Mina Fan Club

di Giancarlo Nino

Io lo so bene che un disco non si giudica dalle vendite. Che non ha senso sventolare cifre mirabolanti e dati di mercato. So bene che quel che mi interessa veramente è quanto quel disco piaccia a me. Non agli altri. Potrei ascoltarlo da solo, in una stanza buia, unico usufruitore al mondo e per me andrebbe benissimo così. Ma sta in un istinto mai pienamente comprensibile, in un moto viscerale che parte dallo stomaco, la smagliante felicità nel vedere che quello che si ascolta e che si ama sta lassù, in cima alle classifiche di vendita. Le Migliori entrano magicamente nella storia, non solo nostra personale, ma delle charts italiane. Al momento in cui scrivo, sono già quattro i dischi di platino macinati, non ricordo più quante le prime posizioni consecutive agguantate (e proprio a ridosso del periodo natalizio). La cosa mi inebria. Era da tanto, troppo tempo, che Mina non si imponeva con tanta indomita fierezza nelle vendite. Una (simpaticamente metaforica) sberla a Ferro&Ligabue&Rossi&Pausini. È una piccola soddisfazione dopo i tristi silenzi su Piccolino, Caramella, 12, Selfie che avrebbero meritato più spazio e ascolto. Non che sia una cosa vitale, come già dicevo. Ma è bello sentirsi accomunati a tanti, tantissimi altri dallo stesso amore per una voce (due in questo caso, visto che il successo è condiviso a metà con il Molleggiato), per una sensibilità artistica sempre vigile, per un talento musicale solido, antico, e allo stesso tempo giovane e fresco.È in questa comunione di gusto che riscopriamo, nei tempi di stridente divisione che viviamo, un pezzetto di umanità che, un pochino, scalda il cuore. Entro nello specifico del disco. Se lo dovessi riassumere in una parola, quella che sceglierei è “ironia”. Cominciando dal titolo, ovviamente. Che va di pari passo con la superba copertina di Balletti (che è solo un frammento del gran lusso di tutta la confezione, roba da non crederci). Mina e Celentano ricoperti dell’istrionica abbondanza della moda da passerella, tra borsette incrostate di fiori di vetro e metallo, maniche intrecciate di grani traslucidi, calze cosparse di perline.
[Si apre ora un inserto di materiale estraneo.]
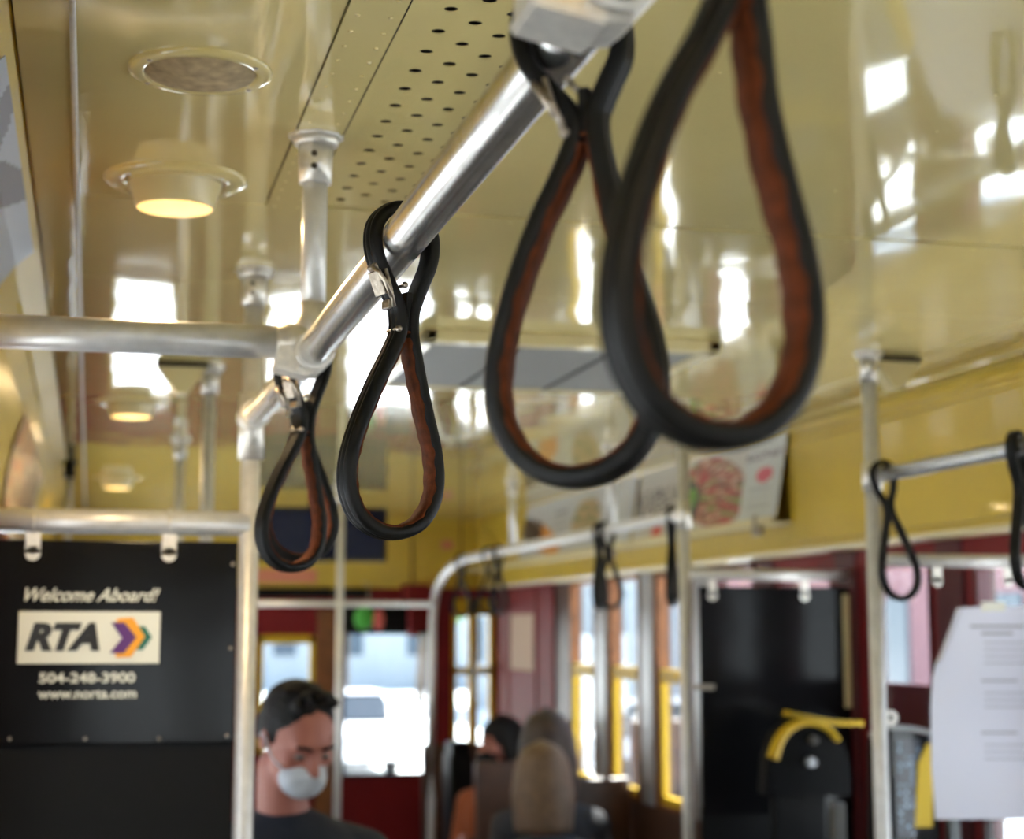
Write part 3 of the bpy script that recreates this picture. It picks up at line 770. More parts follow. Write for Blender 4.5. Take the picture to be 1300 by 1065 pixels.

Collane, cappellini, occhialoni. Le Migliori.

Ed è l’anteprima perfetta per tutto il fiume di ironia che scorre tra le canzoni. A cominciare da Ma che ci faccio qui, Mina recitante. O Prisencolinensinainciusol, tra coretti rétro e le invenzioni pirotecniche di Benny Benassi. E c’è anche la sfiziosa Se mi ami davvero, dove Mina si fa più che mai vocalist mentre Celentano rappa divertito. Ma c’è nell’impianto generale, oltre che nella scelta dei singoli pezzi, una grande dimostrazione di ironica leggerezza. Due dei più grandi nomi della musica nostrana (direi i più grandi) che si immergono in un pop leggero e senza pretese di grandiosità, che si divertono a non prendersi troppo sul serio, con intelligenza e modo, senza sentire il peso di tanti decenni di musica alle spalle. Un attimo ancora su Mina e sulla sua voce. Siamo di fronte a una delle vocalità più spettacolari della musica leggera di tutti o tempi, lo sappiamo da almeno 58 anni. Non solo per doti tecniche. Ma per l’uso sapiente, per l’intelligenza emotiva che ne guida il funzionamento. In Le Migliori Mina è controllatissima, si impone, con precisione millimetrica, di non strafare. Irrobustisce, alleggerisce, bisbiglia, arrochisce la voce con puntualità diabolica. E ne modifica il suono a seconda del pezzo. Piaciona e bamboleggiante in Amami amami, classica e virtuosa in È l’amore. Sanguigna e irruente in Ti lascio amore. Metallica in A un passo da te. Carezzevole in Sono le tre. Sorniona, autorevole, definitiva in Quando la smetterò. È questo il brano che più di tutti gli altri ridefinisce la straordinaria cifra interpretativa di Mina. Prodigio da interprete, raffinatezza da Signora, Mina agguanta la canzone con piglio jazz, partendo da sola, senza strumenti. Trasformando la sua parola in atto emotivo. Trascinando il ritornello in un appassionato salto d’ottava, ma con misura e delicatezza. Tanto per chiarire che qui c’è molto di più oltre il talento, oltre l’intonazione. Mina è una che ha inventato il mestiere che fa. Quello della Cantante. Dopo oltre due anni e mezzo di attesa, la fame è placata, una nuova Mina risuona sul giradischi. nell’attesa di tutte le altre, meravigliose, Mine che verranno.